### Dataset section

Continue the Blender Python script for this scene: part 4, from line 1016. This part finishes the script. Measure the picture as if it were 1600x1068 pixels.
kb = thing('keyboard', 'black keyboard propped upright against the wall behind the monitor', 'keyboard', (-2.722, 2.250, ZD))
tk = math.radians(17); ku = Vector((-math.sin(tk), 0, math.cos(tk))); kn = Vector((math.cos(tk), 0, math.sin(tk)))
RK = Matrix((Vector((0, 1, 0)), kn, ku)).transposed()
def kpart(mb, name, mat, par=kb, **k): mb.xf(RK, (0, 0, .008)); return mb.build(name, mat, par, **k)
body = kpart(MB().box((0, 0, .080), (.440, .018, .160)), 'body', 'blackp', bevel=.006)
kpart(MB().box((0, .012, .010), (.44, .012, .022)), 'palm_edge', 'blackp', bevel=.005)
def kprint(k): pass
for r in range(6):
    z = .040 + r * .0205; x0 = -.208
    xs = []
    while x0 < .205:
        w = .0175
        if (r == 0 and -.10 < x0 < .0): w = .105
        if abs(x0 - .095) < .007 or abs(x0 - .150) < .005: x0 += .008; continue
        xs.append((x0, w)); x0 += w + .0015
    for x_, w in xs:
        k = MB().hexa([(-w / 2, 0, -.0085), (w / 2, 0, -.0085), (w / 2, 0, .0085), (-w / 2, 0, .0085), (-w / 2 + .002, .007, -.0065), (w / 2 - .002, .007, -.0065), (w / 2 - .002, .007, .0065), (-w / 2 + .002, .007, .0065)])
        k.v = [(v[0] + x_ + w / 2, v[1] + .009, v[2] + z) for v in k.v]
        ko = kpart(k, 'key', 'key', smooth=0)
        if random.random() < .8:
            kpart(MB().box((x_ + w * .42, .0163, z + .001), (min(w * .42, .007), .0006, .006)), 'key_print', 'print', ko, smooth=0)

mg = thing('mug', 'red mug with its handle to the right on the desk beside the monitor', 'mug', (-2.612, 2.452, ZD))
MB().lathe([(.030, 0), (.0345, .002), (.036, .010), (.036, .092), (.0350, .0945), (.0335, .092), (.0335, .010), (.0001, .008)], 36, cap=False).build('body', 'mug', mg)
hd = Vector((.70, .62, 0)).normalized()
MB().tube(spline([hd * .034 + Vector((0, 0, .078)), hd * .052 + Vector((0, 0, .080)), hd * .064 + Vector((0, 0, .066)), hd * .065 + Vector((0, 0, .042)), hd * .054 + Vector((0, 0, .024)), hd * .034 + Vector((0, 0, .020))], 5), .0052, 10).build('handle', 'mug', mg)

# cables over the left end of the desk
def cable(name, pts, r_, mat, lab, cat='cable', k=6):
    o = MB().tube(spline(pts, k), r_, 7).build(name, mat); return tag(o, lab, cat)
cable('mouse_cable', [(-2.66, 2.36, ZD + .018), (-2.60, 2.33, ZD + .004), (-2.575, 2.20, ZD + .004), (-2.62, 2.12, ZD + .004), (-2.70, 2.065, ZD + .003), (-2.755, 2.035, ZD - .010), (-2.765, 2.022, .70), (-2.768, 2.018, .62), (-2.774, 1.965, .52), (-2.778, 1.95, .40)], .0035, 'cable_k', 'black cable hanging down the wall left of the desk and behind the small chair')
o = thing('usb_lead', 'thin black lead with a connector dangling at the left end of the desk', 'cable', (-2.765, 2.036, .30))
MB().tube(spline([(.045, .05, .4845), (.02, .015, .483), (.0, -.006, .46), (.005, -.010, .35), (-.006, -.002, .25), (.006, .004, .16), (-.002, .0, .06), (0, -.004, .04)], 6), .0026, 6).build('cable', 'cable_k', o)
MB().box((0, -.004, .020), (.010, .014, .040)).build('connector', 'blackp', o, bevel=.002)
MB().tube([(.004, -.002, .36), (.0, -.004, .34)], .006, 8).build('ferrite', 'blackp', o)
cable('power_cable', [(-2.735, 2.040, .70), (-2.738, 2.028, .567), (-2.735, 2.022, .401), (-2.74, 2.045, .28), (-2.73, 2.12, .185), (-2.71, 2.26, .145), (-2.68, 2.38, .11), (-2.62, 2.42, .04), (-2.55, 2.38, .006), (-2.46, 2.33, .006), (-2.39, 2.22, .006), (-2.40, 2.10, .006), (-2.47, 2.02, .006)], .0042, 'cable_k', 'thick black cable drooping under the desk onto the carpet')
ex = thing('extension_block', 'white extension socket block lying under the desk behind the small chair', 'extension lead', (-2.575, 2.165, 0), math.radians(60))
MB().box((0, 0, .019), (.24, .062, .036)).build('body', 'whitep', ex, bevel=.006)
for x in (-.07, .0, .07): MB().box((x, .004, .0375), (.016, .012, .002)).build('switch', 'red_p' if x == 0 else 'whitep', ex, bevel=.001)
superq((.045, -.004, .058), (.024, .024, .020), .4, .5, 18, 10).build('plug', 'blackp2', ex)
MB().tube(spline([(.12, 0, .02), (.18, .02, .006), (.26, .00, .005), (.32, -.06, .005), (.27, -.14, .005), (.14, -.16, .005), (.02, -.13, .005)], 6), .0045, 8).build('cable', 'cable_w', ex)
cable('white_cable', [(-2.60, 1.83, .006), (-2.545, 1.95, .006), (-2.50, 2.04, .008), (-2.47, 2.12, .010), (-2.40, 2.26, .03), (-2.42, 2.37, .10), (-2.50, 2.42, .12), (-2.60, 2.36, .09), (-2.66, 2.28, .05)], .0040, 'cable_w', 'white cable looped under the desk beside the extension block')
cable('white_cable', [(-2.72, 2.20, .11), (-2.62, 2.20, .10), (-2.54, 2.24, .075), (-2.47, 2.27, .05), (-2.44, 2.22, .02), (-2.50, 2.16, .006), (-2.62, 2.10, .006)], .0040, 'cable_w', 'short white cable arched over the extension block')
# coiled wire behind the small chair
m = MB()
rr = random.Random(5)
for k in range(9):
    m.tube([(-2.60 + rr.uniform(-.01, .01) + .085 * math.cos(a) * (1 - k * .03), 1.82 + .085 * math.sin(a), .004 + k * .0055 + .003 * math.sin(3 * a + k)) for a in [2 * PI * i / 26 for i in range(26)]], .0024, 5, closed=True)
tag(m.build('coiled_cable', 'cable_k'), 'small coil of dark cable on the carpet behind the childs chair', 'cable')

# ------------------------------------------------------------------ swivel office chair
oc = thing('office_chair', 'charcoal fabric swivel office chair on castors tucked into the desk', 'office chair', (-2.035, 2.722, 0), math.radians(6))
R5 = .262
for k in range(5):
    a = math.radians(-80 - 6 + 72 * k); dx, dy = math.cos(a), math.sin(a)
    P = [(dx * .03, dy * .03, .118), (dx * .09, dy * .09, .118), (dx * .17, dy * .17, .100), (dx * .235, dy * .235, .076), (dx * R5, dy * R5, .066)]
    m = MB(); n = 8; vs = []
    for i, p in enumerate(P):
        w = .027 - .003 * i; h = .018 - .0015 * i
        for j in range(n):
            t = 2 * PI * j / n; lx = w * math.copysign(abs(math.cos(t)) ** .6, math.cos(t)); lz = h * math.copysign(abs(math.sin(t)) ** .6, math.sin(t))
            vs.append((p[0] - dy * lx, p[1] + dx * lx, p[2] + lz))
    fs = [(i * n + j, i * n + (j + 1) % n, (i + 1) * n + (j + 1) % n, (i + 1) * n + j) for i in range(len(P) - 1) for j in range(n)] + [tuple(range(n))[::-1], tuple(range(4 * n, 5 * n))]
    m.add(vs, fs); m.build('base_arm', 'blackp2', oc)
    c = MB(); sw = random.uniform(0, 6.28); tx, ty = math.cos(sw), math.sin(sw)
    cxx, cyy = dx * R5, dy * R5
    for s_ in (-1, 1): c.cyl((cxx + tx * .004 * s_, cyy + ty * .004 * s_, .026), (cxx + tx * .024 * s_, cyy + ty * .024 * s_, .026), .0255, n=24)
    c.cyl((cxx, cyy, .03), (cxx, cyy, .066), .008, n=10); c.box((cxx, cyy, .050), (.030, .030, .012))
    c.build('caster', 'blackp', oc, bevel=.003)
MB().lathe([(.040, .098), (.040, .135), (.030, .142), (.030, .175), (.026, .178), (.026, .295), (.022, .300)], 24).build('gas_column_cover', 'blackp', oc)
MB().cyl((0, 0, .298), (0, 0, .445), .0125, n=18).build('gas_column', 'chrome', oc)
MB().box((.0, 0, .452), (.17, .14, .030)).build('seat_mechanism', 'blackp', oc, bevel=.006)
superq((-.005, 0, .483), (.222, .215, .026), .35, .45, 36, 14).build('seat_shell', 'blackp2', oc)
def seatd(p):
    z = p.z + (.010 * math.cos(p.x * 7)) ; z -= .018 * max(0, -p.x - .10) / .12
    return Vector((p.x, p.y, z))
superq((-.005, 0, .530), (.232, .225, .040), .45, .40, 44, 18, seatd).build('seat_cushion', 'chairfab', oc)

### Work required
Quote the listing above from its first line to the line with "kpart(MB().box((x_ + w", inclusive, and add nothing.

### Task output
Continue the Blender Python script for this scene: part 4, from line 1016. This part finishes the script. Measure the picture as if it were 1600x1068 pixels.
kb = thing('keyboard', 'black keyboard propped upright against the wall behind the monitor', 'keyboard', (-2.722, 2.250, ZD))
tk = math.radians(17); ku = Vector((-math.sin(tk), 0, math.cos(tk))); kn = Vector((math.cos(tk), 0, math.sin(tk)))
RK = Matrix((Vector((0, 1, 0)), kn, ku)).transposed()
def kpart(mb, name, mat, par=kb, **k): mb.xf(RK, (0, 0, .008)); return mb.build(name, mat, par, **k)
body = kpart(MB().box((0, 0, .080), (.440, .018, .160)), 'body', 'blackp', bevel=.006)
kpart(MB().box((0, .012, .010), (.44, .012, .022)), 'palm_edge', 'blackp', bevel=.005)
def kprint(k): pass
for r in range(6):
    z = .040 + r * .0205; x0 = -.208
    xs = []
    while x0 < .205:
        w = .0175
        if (r == 0 and -.10 < x0 < .0): w = .105
        if abs(x0 - .095) < .007 or abs(x0 - .150) < .005: x0 += .008; continue
        xs.append((x0, w)); x0 += w + .0015
    for x_, w in xs:
        k = MB().hexa([(-w / 2, 0, -.0085), (w / 2, 0, -.0085), (w / 2, 0, .0085), (-w / 2, 0, .0085), (-w / 2 + .002, .007, -.0065), (w / 2 - .002, .007, -.0065), (w / 2 - .002, .007, .0065), (-w / 2 + .002, .007, .0065)])
        k.v = [(v[0] + x_ + w / 2, v[1] + .009, v[2] + z) for v in k.v]
        ko = kpart(k, 'key', 'key', smooth=0)
        if random.random() < .8:
            kpart(MB().box((x_ + w * .42, .0163, z + .001), (min(w * .42, .007), .0006, .006)), 'key_print', 'print', ko, smooth=0)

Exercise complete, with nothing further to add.